En este entorno conoció a Arbey, antes guerrillero de las Farc. Empezaron intercambiando palabras, luego mensajes a través del celular, hasta que las visitas se fueron haciendo más y más frecuentes.
Un día, el excombatiente la convidó a ayudarle en labores de cocina dentro de una finca, ahí mismo en el Catatumbo. “Él me dijo que había sido combatiente y que estaba en proceso de paz”. El enamoramiento siguió avanzando con algunos traspiés, pero lograron mantenerse juntos, hasta que Arbey convenció a Rosangélica de irse a vivir al AETCR de Caño Indio.
Poco a poco Rosangélica fue entrando en confianza con la comunidad de excombatientes. Incluso, llegó a trabajar en una especie de restaurante que funcionaba dentro del AETCR.
Rosangélica entiende que encontró a un hombre muy vulnerable, golpeado por los avatares de un conflicto armado. Al principio, no se entendían de manera fluida, pero con el tiempo, el esfuerzo y la paciencia fueron acoplándose mutuamente.
Dentro del AETCR siempre hay movimiento académico, ya sea a través de capacitaciones o de clases para validar el bachillerato o de un proceso de homologación de saberes que forma parte de las pautas de reincorporación de los excombatientes. Rosangélica veía de lejos a sus amigos de la comunidad recibir clases, hasta que decidió preguntar si podía formar parte. De inmediato, la aceptaron.
Culminó su carga académica, consiguió su título y ya es bachiller en Colombia, pero si quisiera proseguir tendría que presentar la prueba del ICFES, una barrera que enfrentan los venezolanos que están en proceso de regularización en este país.
De todos modos, ya hay un camino trazado por nuevas oportunidades, dentro de las que pudo ser incluida porque está en medio de un proceso de paz que, aunque vivido en una tierra que no es la suya, empieza a acogerla e integrarla.
Lucía: diseñar y coser sueños
Lucía migrante pendular del AETCR de Caño Indio
Veintitrés años.

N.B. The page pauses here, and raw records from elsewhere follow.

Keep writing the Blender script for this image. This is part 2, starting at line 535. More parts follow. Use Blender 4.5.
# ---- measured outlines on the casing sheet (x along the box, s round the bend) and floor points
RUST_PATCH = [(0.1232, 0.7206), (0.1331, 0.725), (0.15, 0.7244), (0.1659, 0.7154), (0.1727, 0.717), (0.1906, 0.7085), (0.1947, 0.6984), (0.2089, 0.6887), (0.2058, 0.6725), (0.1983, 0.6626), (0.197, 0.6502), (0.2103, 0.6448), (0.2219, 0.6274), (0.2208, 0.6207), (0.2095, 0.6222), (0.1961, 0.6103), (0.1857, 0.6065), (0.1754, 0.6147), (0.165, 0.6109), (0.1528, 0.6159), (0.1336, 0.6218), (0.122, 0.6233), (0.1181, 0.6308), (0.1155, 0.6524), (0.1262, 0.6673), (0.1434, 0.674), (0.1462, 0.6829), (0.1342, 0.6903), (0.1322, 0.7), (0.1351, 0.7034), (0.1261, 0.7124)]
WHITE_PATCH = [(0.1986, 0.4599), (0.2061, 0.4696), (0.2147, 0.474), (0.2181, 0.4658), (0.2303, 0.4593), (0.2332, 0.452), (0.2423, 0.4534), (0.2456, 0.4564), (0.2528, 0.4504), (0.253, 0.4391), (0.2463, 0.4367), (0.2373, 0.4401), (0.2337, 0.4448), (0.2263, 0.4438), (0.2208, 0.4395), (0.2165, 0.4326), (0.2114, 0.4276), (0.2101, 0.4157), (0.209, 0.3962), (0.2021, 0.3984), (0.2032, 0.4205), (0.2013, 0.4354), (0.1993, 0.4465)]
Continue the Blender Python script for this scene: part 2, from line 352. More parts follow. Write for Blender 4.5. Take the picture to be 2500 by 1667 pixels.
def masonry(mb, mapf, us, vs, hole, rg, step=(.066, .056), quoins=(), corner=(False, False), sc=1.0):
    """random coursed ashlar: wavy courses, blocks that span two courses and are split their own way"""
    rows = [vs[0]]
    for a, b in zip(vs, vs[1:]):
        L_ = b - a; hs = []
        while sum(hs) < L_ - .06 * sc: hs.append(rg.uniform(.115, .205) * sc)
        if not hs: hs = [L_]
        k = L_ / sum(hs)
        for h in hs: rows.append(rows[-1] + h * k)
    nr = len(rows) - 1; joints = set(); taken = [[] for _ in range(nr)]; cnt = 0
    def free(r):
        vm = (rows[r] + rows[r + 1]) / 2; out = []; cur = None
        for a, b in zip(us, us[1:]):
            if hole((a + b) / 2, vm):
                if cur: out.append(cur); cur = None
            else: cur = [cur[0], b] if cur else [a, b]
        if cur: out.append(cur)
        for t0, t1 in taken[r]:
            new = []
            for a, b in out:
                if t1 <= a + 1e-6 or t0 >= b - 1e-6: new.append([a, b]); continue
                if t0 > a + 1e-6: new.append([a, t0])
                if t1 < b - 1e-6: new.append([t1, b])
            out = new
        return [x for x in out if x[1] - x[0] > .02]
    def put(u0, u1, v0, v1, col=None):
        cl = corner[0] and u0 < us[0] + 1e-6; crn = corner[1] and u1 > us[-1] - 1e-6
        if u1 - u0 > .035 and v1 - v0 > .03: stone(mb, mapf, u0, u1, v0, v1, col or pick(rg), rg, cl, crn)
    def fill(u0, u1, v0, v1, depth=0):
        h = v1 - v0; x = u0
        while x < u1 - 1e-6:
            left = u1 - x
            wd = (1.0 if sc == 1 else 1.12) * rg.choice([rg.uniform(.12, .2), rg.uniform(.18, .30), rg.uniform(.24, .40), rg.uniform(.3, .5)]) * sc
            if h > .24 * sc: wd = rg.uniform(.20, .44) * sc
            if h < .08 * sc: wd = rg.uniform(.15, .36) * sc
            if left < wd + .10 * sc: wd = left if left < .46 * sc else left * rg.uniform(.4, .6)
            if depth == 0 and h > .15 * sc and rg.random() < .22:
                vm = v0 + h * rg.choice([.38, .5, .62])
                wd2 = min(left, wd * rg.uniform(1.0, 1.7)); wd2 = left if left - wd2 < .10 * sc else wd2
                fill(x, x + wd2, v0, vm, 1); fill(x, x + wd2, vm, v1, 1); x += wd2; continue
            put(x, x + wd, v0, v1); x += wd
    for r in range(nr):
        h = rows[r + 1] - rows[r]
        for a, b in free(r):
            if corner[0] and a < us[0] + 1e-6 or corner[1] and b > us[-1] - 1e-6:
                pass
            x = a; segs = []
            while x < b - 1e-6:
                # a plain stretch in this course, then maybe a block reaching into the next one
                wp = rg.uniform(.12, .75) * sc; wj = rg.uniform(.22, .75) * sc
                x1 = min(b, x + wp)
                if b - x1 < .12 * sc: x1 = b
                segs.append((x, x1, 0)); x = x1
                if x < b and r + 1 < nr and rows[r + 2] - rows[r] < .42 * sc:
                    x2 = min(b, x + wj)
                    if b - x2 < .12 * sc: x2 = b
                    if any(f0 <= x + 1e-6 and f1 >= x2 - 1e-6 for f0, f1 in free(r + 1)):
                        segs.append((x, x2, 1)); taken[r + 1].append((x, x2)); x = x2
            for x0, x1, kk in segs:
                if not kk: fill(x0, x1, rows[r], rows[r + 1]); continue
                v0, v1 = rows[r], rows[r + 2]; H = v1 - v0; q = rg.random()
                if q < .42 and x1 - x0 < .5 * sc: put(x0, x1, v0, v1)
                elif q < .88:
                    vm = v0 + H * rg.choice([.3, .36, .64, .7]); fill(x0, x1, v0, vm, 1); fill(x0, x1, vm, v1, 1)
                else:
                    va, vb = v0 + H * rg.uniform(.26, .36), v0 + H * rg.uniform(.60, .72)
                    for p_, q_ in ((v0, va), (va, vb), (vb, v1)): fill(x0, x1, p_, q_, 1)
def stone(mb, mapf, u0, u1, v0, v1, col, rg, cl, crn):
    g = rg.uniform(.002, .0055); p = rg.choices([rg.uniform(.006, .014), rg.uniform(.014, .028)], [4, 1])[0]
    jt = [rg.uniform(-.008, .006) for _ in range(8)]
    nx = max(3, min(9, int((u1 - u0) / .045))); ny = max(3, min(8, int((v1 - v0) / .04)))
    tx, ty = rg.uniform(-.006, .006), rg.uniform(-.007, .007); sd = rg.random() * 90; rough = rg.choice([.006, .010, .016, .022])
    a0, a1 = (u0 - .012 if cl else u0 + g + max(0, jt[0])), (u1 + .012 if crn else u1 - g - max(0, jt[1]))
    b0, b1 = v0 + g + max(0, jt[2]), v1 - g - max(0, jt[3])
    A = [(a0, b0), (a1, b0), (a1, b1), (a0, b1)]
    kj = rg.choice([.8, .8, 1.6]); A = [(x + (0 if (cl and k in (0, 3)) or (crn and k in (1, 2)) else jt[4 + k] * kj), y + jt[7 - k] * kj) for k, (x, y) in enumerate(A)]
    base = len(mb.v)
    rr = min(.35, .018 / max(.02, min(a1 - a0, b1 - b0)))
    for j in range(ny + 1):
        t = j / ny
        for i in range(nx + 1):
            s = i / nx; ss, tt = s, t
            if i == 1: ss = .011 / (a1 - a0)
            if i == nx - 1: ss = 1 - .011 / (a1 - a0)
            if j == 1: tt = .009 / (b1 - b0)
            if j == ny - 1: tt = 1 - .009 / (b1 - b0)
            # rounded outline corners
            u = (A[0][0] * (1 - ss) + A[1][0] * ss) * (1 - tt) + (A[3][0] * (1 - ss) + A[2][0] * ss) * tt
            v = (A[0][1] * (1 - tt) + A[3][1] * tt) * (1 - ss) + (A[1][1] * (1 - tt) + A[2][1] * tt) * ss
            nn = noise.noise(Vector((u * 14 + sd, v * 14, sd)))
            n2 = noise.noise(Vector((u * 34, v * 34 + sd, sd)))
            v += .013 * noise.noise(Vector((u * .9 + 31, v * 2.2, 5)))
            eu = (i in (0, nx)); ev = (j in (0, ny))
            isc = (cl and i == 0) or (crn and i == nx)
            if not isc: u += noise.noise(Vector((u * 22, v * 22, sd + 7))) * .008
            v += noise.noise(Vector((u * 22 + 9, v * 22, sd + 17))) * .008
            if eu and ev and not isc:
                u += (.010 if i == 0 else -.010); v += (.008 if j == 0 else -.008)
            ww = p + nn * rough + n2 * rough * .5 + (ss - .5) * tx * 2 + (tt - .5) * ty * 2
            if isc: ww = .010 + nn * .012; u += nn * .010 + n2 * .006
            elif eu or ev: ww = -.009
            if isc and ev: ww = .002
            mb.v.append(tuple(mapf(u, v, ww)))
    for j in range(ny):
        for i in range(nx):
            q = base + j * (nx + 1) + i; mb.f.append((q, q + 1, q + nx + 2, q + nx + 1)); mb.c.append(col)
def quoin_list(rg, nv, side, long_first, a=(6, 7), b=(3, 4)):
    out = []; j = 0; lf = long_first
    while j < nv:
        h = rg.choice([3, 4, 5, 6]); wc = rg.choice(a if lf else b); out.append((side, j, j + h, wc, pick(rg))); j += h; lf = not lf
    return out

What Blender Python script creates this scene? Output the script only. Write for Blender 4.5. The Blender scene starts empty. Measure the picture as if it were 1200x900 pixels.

Migrante pendular. Una de esas tantas ciudadanas transfronterizas que salen de un país y entran a otro por rutina. “Yo nací ahí en Casigua, en Zulia, por eso ir y venir no se me hace ni lejos ni cerca”, ratifica.
Lucía vive con el excombatiente Agustín. No cesa en defender con firmeza su gentilicio venezolano y, aunque su madre también es colombiana, su identidad está definida del otro lado de la frontera.
La joven tiene experiencia en la sastrería desde su pueblo natal. A pesar de solo haber trabajado un año en este oficio sabe bastante, porque además de cumplir con lo que le tocaba, “me quedaba desde el mediodía hasta que iniciaba la jornada de la tarde, practicando con la costura derecha, haciendo cosas rectas y ahí aprendí”.
Ha hecho distintos tipos de ropa: sudaderas, enterizos, pantalonetas, vestidos y camisas sencillas. Este antecedente le valió un puesto en el taller de modistería del AETCR.
Las expectativas de Lucía con el taller son muy significativas. Sabe acompasar el pedal de la máquina con las manos y la aguja que taladra la tela para dibujar cada costura.
Lucía no ha estado en ningún otro curso dentro del AETCR. Y es que solo tiene siete meses viviendo en este espacio, el mismo tiempo que tiene con su pareja. Siempre había estado en los alrededores de la zona, por eso no siente como extraño el conflicto armado que ha vivido Colombia desde hace décadas.
Su deseo tiene relación con sus propias condiciones como migrante, ella sabe que si le va bien a la Colombia que la está adoptando mientras deja la guerra atrás, estará más cerca de concretar sus sueños de estabilidad, los mismos que le resultan imposibles de cumplir hoy en Venezuela.